What Kind of Paper are You Writing?

You are being asked to write an analytic paper. This means that it is argumentative. “Argumentative” does not necessarily mean combative or adversarial, rather, it means that the paper is motivated by a point that you are trying to prove in the paper. Therefore, a TOPIC sentence (in this paper I will explore…) is not sufficient for this paper. All analytic papers have something called a THESIS in it. A thesis is a carefully articulated position or argument that gives your paper shape, purpose, and direction. A good thesis usually sets up the organization of paper. (If your thesis is nothing more than some fact, or it is an opinion that is too black and white, you cannot argue it compellingly for the remainder of a paper. What generally happens in papers like these is that the writer states a fact as his thesis, thinking that this is an argument, and merely spends the rest of the paper reiterating this fact in other ways. The paper goes nowhere or rambles without any organization.) If you choose an appropriate thesis from the beginning, the rest of the paper does not repeat itself, rather it takes interesting directions— building on itself, qualifying and enhancing the argument, or whatever. Let’s see what bad and better thesis statements looks like:

 

Thesis 1: (Bad: not provable and moralistic)

 

The slave masters were wrong for feeding the slaves so poorly.

I think they were bad to treat the slaves that way

Hollywood always romanticizes historical figures (can this be proven in 3pages with sources at hand?)

 

Thesis 2: (Better: analytic and organized)

 

Food was not only a necessary diet base, but was also used as a form of incentive, punishment, and entertainment for slaves.

 

Thesis 3: (Bad: personal/vague and not unique to the author)

 

I found that the movie did not always agree with the primary sources.
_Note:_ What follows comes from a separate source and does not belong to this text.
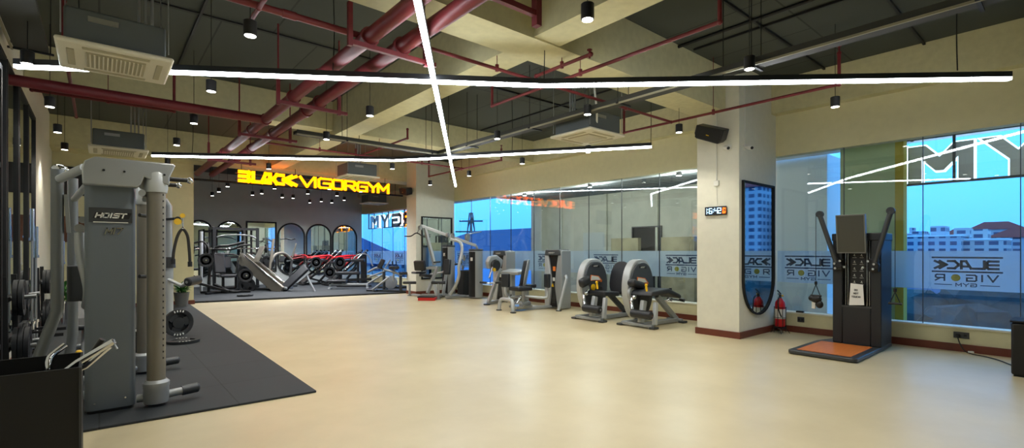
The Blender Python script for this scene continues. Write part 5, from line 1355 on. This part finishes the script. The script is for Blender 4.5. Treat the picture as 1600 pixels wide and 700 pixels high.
cbx = thing('speaker_cabinet', 'tall black cabinet cut off by the right edge of the picture', 'cabinet', (8.32, .38, 0))
MB().box((0, 0, .32), (.50, .46, .60)).build('cabinet_body', 'black', cbx, bevel=.02); MB().box((0, 0, .635), (.52, .48, .02)).build('top_panel', 'black_matte', cbx, bevel=.006); MB().box((0, 0, .015), (.46, .42, .03)).build('plinth', 'black_matte', cbx)
tag(MB().box((XR + .02, 3.35, WS + .04), (.06, .12, .03)).build('phone', 'black', bevel=.006), 'small black device lying on the window ledge near the extinguisher', 'device')

# ================================================================== 7. the back room
FZ = .05
def upright(m, x, y, z0, z1, w=.07): m.span((x - w / 2, y - w / 2, z0), (x + w / 2, y + w / 2, z1))
sm = thing('smith_machine', 'tall black cage rack with a loaded bar in front of the back mirrors', 'gym machine', (3.9, 20.9, FZ))
for x in (3.20, 4.63):
    m = MB(); upright(m, x, 20.6, FZ, 2.32, .10); m.build('upright', 'dark_housing', sm, world=True, bevel=.008)
    m = MB(); upright(m, x, 21.6, FZ, 2.32, .07); m.build('upright', 'black', sm, world=True, bevel=.008)
    MB().bar((x, 20.5, FZ + .04), (x, 21.8, FZ + .04), .09, .07).build('foot_rail', 'black', sm, world=True, bevel=.01)
    MB().bar((x, 20.6, 2.29), (x, 21.6, 2.29), .06, .07).build('top_rail', 'black', sm, world=True)
MB().bar((3.20, 20.6, 2.27), (4.63, 20.6, 2.27), .06, .09).build('top_beam', 'dark_housing', sm, world=True)
MB().tube([(3.28, 20.55, 1.95), (3.48, 20.5, 2.02), (3.91, 20.45, 2.05), (4.36, 20.5, 2.02), (4.56, 20.55, 1.92)], .03, seg=10, smooth=4).build('pull_up_bar', 'steel', sm, world=True)
MB().bar((3.20, 21.6, .5), (4.63, 21.6, .5), .05, .07).bar((3.20, 21.6, 1.2), (4.63, 21.6, 1.2), .05, .07).build('rear_beam', 'black', sm, world=True)
bar = thing('barbell', 'chrome barbell loaded with black plates racked across the cage', 'barbell', (3.9, 20.5, 1.54))
MB().cyl((2.62, 20.5, 1.54), (5.25, 20.5, 1.54), .022, seg=12).build('shaft', 'chrome', bar, world=True)
for k, (x, r, lb) in enumerate(((2.88, .225, 'outer left'), (2.98, .225, 'inner left'), (4.90, .17, 'right'))):
    p = MB(); plate(p, (x, 20.5, 1.54), (1, 0, 0), r, .045, 22); o = thing('weight_plate', 'black weight plate on the racked barbell, %s one' % lb, 'weight plate', (x, 20.5, 1.54)); p.build('plate_body', 'rubber', o, world=True)
# selectorised chest press with many black arms left of the cage
cp = thing('chest_press_machine', 'black plate-loaded press with spread arms left of the leg press', 'gym machine', (3.2, 18.6, FZ))
MB().bar((2.55, 18.9, FZ + .04), (3.9, 18.3, FZ + .04), .10, .07).bar((2.6, 18.2, FZ + .04), (3.3, 18.9, FZ + .04), .09, .07).bar((2.4, 18.6, .42), (3.25, 18.35, .12), .09, .08).build('base_frame', 'black', cp, world=True, bevel=.01)
MB().tube([(2.75, 18.75, FZ), (2.8, 18.75, 1.0), (2.95, 18.7, 1.55), (3.3, 18.6, 1.62), (3.75, 18.5, 1.75)], .045, seg=10, smooth=3).build('main_post', 'black', cp, world=True)
MB().tube([(2.85, 18.7, 1.5), (3.35, 18.45, 1.5), (3.62, 18.35, 1.62), (3.9, 18.3, 1.66)], .035, seg=10, smooth=4).build('press_arm', 'black', cp, world=True)
MB().tube([(2.9, 18.6, .35), (3.3, 18.4, .12), (3.6, 18.35, .10)], .045, seg=10, smooth=3).build('foot_bar', 'black', cp, world=True)
MB().tube([(2.35, 18.8, 1.7), (2.6, 18.75, 1.75), (2.75, 18.7, 1.5), (2.7, 18.6, 1.2)], .032, seg=10, smooth=4).build('press_arm', 'black', cp, world=True)
cushion(cp, 'seat_pad', (3.25, 18.5, .62), (.45, .4, .09), world=True); cushion(cp, 'back_pad', (3.05, 18.72, 1.05), (.34, .1, .68), (-12, 0, 10), world=True)
for x, z in ((2.62, 1.15), (3.78, .62)):
    MB().cyl((x, 18.3, z), (x, 18.75, z), .025).build('plate_peg', 'chrome', cp, world=True)
MB().tube([(2.62, 19.3, .9), (2.62, 19.3, 2.1)], .055, seg=12).tube([(2.62, 19.3, FZ), (2.62, 19.3, .95)], .045).build('rear_column', 'silver_light', cp, world=True)
for (x, y, z, r, lb) in ((2.62, 18.38, 1.15, .225, 'black plate on the left peg of the black press'), (2.62, 18.46, 1.15, .2, 'smaller plate on the left peg of the black press'), (3.78, 18.42, .62, .225, 'black plate on the right peg of the black press')):
    p = MB(); plate(p, (x, y, z), (0, 1, 0), r, .045, 22); o = thing('weight_plate', lb, 'weight plate', (x, y, z)); p.build('plate_body', 'rubber', o, world=True)
# seated row block in the middle of that cluster
rw = thing('seated_row_machine', 'dark seated machine with a padded bench inside the black cage', 'gym machine', (3.75, 19.2, FZ))
cushion(rw, 'seat_pad', (3.75, 19.15, .55), (.8, .35, .10), world=True); cushion(rw, 'chest_pad', (3.55, 19.2, 1.02), (.5, .12, .42), (-8, 0, 0), world=True)
MB().bar((3.3, 19.15, FZ + .04), (4.2, 19.15, FZ + .04), .1, .07).bar((3.55, 19.2, .08), (3.55, 19.2, 1.2), .08, .08, up=(1, 0, 0)).bar((3.95, 19.15, .08), (3.95, 19.15, .5), .07, .07, up=(1, 0, 0)).tube([(3.2, 19.1, 1.25), (3.55, 19.15, 1.32), (3.95, 19.05, 1.3), (4.05, 18.95, 1.15)], .03, smooth=3).build('frame', 'black', rw, world=True)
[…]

The primary sources and the movie were different.

 

Thesis 4: (Better: analytic and specific, able to organize the argument)

 

The accounts of the Spartacus Rebellion depicted in the movie and by Sallust, Livy, and Orosius disagree on Spartacus’ religion, strategy, and legacy.

 

Questions to ask yourself when structuring your thesis:

Is this claim too open-ended to argue well in the length of the paper?
Does this thesis lend itself to using your sources (books, articles, primary sources, interviews) effectively? (Typically, a paper that can use sources effectively feels more grounded and well argued. If no sources are needed to prove your claim, it may be too vague.)
Is your claim sufficiently qualified with the necessary specifications of time, place, situation, and/or persons or people you’re arguing about?
Is your argument unique to you?

Body of the paper: In the body of the paper you will use the material you discovered in your research (in this case your reading of Spartacus primary sources on blackboard) to show the proof of your argument stated in the thesis sentence. The paper should have good organization, leading from paragraph to paragraph with clear transition statements. Each paragraph should start with a topic sentence that introduces the next bit of your argument and ties it to the previous statement.

As evidence to prove your argument, you need to quote carefully chosen material from your research. Any direct quotes should be placed in quotation marks and footnoted. Any ideas or facts from your readings should also be cited even if not quoting directly. For this paper simply add the author and page in the book in parenthesis. (Livy, 34).

Remember not to just throw in a quote without any explanation. You need to integrate the quotes into your writing to explain to the reader how they help to support your argument. Therefore it is good neither to start nor end the paper with a quote.